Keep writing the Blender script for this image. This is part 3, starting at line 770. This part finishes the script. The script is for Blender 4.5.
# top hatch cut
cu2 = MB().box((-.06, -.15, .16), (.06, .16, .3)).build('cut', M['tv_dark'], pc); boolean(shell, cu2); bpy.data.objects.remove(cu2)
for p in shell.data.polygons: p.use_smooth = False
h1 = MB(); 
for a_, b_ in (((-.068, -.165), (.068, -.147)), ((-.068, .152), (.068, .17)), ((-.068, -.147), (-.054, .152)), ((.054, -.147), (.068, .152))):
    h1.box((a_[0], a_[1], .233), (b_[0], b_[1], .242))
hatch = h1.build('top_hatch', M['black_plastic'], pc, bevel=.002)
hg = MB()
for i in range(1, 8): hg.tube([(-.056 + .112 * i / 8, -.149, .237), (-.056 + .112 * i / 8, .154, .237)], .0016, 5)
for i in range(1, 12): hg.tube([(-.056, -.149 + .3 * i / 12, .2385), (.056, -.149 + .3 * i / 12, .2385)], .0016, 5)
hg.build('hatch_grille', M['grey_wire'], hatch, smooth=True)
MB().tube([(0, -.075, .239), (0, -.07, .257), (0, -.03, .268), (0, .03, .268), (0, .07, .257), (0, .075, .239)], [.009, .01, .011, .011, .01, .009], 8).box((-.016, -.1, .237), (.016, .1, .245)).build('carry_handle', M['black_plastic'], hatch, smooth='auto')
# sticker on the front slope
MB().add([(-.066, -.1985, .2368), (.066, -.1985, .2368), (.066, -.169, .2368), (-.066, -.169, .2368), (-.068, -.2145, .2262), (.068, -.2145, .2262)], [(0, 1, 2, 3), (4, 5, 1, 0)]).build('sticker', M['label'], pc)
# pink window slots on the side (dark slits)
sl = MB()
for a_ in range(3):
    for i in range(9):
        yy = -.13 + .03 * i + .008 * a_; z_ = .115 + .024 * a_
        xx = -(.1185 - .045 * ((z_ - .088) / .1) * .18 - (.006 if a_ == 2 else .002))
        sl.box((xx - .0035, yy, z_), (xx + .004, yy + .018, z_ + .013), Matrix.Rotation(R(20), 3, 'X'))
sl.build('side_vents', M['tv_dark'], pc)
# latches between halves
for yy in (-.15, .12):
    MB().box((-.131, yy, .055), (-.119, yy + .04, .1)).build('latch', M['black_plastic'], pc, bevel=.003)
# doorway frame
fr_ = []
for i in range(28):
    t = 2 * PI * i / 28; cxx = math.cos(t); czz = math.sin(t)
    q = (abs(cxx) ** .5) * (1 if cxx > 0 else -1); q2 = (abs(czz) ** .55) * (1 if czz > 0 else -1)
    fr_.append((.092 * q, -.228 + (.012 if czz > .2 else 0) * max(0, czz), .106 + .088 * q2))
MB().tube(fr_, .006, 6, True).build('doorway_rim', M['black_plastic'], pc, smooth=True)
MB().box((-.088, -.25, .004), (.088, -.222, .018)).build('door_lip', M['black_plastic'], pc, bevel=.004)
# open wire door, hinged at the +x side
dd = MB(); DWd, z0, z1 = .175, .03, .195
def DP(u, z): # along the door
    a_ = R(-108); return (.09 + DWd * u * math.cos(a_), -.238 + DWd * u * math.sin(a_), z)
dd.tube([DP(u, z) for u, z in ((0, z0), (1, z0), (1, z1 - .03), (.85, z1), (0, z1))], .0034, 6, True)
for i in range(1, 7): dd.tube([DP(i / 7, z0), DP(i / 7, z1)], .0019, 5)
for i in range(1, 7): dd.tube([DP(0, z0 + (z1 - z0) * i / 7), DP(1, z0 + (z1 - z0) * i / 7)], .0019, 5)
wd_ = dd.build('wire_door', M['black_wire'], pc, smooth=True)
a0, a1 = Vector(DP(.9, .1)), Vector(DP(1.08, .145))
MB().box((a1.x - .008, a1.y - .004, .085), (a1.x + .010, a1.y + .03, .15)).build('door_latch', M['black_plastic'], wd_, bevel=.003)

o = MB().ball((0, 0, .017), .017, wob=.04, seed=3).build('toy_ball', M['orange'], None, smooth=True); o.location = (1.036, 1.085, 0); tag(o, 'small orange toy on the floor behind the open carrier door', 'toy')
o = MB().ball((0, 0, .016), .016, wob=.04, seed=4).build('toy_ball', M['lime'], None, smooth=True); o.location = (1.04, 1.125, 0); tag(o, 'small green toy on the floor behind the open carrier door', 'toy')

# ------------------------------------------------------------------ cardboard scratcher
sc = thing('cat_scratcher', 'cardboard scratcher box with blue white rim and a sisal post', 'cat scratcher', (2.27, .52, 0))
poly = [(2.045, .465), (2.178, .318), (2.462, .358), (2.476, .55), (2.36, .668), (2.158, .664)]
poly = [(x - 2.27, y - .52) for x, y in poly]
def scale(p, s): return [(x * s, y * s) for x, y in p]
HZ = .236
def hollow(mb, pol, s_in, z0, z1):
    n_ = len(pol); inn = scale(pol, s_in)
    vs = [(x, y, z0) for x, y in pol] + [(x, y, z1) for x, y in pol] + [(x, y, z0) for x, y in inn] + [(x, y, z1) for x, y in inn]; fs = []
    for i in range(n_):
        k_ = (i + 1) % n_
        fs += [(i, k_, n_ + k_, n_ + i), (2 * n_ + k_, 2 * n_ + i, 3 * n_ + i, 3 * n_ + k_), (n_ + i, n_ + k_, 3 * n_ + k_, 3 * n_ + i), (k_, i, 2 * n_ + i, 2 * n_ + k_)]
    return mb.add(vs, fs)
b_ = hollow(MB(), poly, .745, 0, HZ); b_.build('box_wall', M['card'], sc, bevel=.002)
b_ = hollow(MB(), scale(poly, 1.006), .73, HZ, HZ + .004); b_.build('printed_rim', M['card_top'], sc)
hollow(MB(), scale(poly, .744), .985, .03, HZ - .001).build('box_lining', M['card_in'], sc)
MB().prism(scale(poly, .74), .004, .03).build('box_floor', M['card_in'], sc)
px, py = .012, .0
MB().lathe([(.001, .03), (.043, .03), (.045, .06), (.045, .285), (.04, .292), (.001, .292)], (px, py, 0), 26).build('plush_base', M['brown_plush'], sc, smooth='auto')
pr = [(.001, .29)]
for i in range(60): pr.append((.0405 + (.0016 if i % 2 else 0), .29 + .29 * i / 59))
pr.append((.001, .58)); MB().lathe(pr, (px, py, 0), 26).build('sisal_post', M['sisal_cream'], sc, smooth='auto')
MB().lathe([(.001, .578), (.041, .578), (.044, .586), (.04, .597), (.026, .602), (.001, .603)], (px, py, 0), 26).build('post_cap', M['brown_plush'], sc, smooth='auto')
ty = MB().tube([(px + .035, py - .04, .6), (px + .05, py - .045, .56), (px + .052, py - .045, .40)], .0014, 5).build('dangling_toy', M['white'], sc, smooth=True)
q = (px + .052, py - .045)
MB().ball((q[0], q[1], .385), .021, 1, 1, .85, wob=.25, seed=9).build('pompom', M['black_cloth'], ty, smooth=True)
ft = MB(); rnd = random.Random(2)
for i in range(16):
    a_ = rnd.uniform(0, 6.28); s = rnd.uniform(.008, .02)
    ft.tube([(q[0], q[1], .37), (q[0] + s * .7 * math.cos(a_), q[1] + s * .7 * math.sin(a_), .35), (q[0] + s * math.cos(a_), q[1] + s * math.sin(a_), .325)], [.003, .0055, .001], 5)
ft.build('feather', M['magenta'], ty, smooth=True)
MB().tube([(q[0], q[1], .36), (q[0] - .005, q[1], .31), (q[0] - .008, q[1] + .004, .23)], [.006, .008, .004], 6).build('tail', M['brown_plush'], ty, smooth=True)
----
Problem statement: Repeat the lines above exactly.

Full output:
Keep writing the Blender script for this image. This is part 3, starting at line 770. This part finishes the script. The script is for Blender 4.5.
# top hatch cut
cu2 = MB().box((-.06, -.15, .16), (.06, .16, .3)).build('cut', M['tv_dark'], pc); boolean(shell, cu2); bpy.data.objects.remove(cu2)
for p in shell.data.polygons: p.use_smooth = False
h1 = MB(); 
for a_, b_ in (((-.068, -.165), (.068, -.147)), ((-.068, .152), (.068, .17)), ((-.068, -.147), (-.054, .152)), ((.054, -.147), (.068, .152))):
    h1.box((a_[0], a_[1], .233), (b_[0], b_[1], .242))
hatch = h1.build('top_hatch', M['black_plastic'], pc, bevel=.002)
hg = MB()
for i in range(1, 8): hg.tube([(-.056 + .112 * i / 8, -.149, .237), (-.056 + .112 * i / 8, .154, .237)], .0016, 5)
for i in range(1, 12): hg.tube([(-.056, -.149 + .3 * i / 12, .2385), (.056, -.149 + .3 * i / 12, .2385)], .0016, 5)
hg.build('hatch_grille', M['grey_wire'], hatch, smooth=True)
MB().tube([(0, -.075, .239), (0, -.07, .257), (0, -.03, .268), (0, .03, .268), (0, .07, .257), (0, .075, .239)], [.009, .01, .011, .011, .01, .009], 8).box((-.016, -.1, .237), (.016, .1, .245)).build('carry_handle', M['black_plastic'], hatch, smooth='auto')
# sticker on the front slope
MB().add([(-.066, -.1985, .2368), (.066, -.1985, .2368), (.066, -.169, .2368), (-.066, -.169, .2368), (-.068, -.2145, .2262), (.068, -.2145, .2262)], [(0, 1, 2, 3), (4, 5, 1, 0)]).build('sticker', M['label'], pc)
# pink window slots on the side (dark slits)
sl = MB()
for a_ in range(3):
    for i in range(9):
        yy = -.13 + .03 * i + .008 * a_; z_ = .115 + .024 * a_
        xx = -(.1185 - .045 * ((z_ - .088) / .1) * .18 - (.006 if a_ == 2 else .002))
        sl.box((xx - .0035, yy, z_), (xx + .004, yy + .018, z_ + .013), Matrix.Rotation(R(20), 3, 'X'))
sl.build('side_vents', M['tv_dark'], pc)
# latches between halves
for yy in (-.15, .12):
    MB().box((-.131, yy, .055), (-.119, yy + .04, .1)).build('latch', M['black_plastic'], pc, bevel=.003)
# doorway frame
fr_ = []
for i in range(28):
    t = 2 * PI * i / 28; cxx = math.cos(t); czz = math.sin(t)
    q = (abs(cxx) ** .5) * (1 if cxx > 0 else -1); q2 = (abs(czz) ** .55) * (1 if czz > 0 else -1)
    fr_.append((.092 * q, -.228 + (.012 if czz > .2 else 0) * max(0, czz), .106 + .088 * q2))
MB().tube(fr_, .006, 6, True).build('doorway_rim', M['black_plastic'], pc, smooth=True)
MB().box((-.088, -.25, .004), (.088, -.222, .018)).build('door_lip', M['black_plastic'], pc, bevel=.004)
# open wire door, hinged at the +x side
dd = MB(); DWd, z0, z1 = .175, .03, .195
def DP(u, z): # along the door
    a_ = R(-108); return (.09 + DWd * u * math.cos(a_), -.238 + DWd * u * math.sin(a_), z)
dd.tube([DP(u, z) for u, z in ((0, z0), (1, z0), (1, z1 - .03), (.85, z1), (0, z1))], .0034, 6, True)
for i in range(1, 7): dd.tube([DP(i / 7, z0), DP(i / 7, z1)], .0019, 5)
for i in range(1, 7): dd.tube([DP(0, z0 + (z1 - z0) * i / 7), DP(1, z0 + (z1 - z0) * i / 7)], .0019, 5)
wd_ = dd.build('wire_door', M['black_wire'], pc, smooth=True)
a0, a1 = Vector(DP(.9, .1)), Vector(DP(1.08, .145))
MB().box((a1.x - .008, a1.y - .004, .085), (a1.x + .010, a1.y + .03, .15)).build('door_latch', M['black_plastic'], wd_, bevel=.003)

o = MB().ball((0, 0, .017), .017, wob=.04, seed=3).build('toy_ball', M['orange'], None, smooth=True); o.location = (1.036, 1.085, 0); tag(o, 'small orange toy on the floor behind the open carrier door', 'toy')
o = MB().ball((0, 0, .016), .016, wob=.04, seed=4).build('toy_ball', M['lime'], None, smooth=True); o.location = (1.04, 1.125, 0); tag(o, 'small green toy on the floor behind the open carrier door', 'toy')

# ------------------------------------------------------------------ cardboard scratcher
sc = thing('cat_scratcher', 'cardboard scratcher box with blue white rim and a sisal post', 'cat scratcher', (2.27, .52, 0))
poly = [(2.045, .465), (2.178, .318), (2.462, .358), (2.476, .55), (2.36, .668), (2.158, .664)]
poly = [(x - 2.27, y - .52) for x, y in poly]
def scale(p, s): return [(x * s, y * s) for x, y in p]
HZ = .236
def hollow(mb, pol, s_in, z0, z1):
    n_ = len(pol); inn = scale(pol, s_in)
    vs = [(x, y, z0) for x, y in pol] + [(x, y, z1) for x, y in pol] + [(x, y, z0) for x, y in inn] + [(x, y, z1) for x, y in inn]; fs = []
    for i in range(n_):
        k_ = (i + 1) % n_
        fs += [(i, k_, n_ + k_, n_ + i), (2 * n_ + k_, 2 * n_ + i, 3 * n_ + i, 3 * n_ + k_), (n_ + i, n_ + k_, 3 * n_ + k_, 3 * n_ + i), (k_, i, 2 * n_ + i, 2 * n_ + k_)]
    return mb.add(vs, fs)
b_ = hollow(MB(), poly, .745, 0, HZ); b_.build('box_wall', M['card'], sc, bevel=.002)
b_ = hollow(MB(), scale(poly, 1.006), .73, HZ, HZ + .004); b_.build('printed_rim', M['card_top'], sc)
hollow(MB(), scale(poly, .744), .985, .03, HZ - .001).build('box_lining', M['card_in'], sc)
MB().prism(scale(poly, .74), .004, .03).build('box_floor', M['card_in'], sc)
px, py = .012, .0
MB().lathe([(.001, .03), (.043, .03), (.045, .06), (.045, .285), (.04, .292), (.001, .292)], (px, py, 0), 26).build('plush_base', M['brown_plush'], sc, smooth='auto')
pr = [(.001, .29)]
for i in range(60): pr.append((.0405 + (.0016 if i % 2 else 0), .29 + .29 * i / 59))
pr.append((.001, .58)); MB().lathe(pr, (px, py, 0), 26).build('sisal_post', M['sisal_cream'], sc, smooth='auto')
MB().lathe([(.001, .578), (.041, .578), (.044, .586), (.04, .597), (.026, .602), (.001, .603)], (px, py, 0), 26).build('post_cap', M['brown_plush'], sc, smooth='auto')
ty = MB().tube([(px + .035, py - .04, .6), (px + .05, py - .045, .56), (px + .052, py - .045, .40)], .0014, 5).build('dangling_toy', M['white'], sc, smooth=True)
q = (px + .052, py - .045)
MB().ball((q[0], q[1], .385), .021, 1, 1, .85, wob=.25, seed=9).build('pompom', M['black_cloth'], ty, smooth=True)
ft = MB(); rnd = random.Random(2)
for i in range(16):
    a_ = rnd.uniform(0, 6.28); s = rnd.uniform(.008, .02)
    ft.tube([(q[0], q[1], .37), (q[0] + s * .7 * math.cos(a_), q[1] + s * .7 * math.sin(a_), .35), (q[0] + s * math.cos(a_), q[1] + s * math.sin(a_), .325)], [.003, .0055, .001], 5)
ft.build('feather', M['magenta'], ty, smooth=True)
MB().tube([(q[0], q[1], .36), (q[0] - .005, q[1], .31), (q[0] - .008, q[1] + .004, .23)], [.006, .008, .004], 6).build('tail', M['brown_plush'], ty, smooth=True)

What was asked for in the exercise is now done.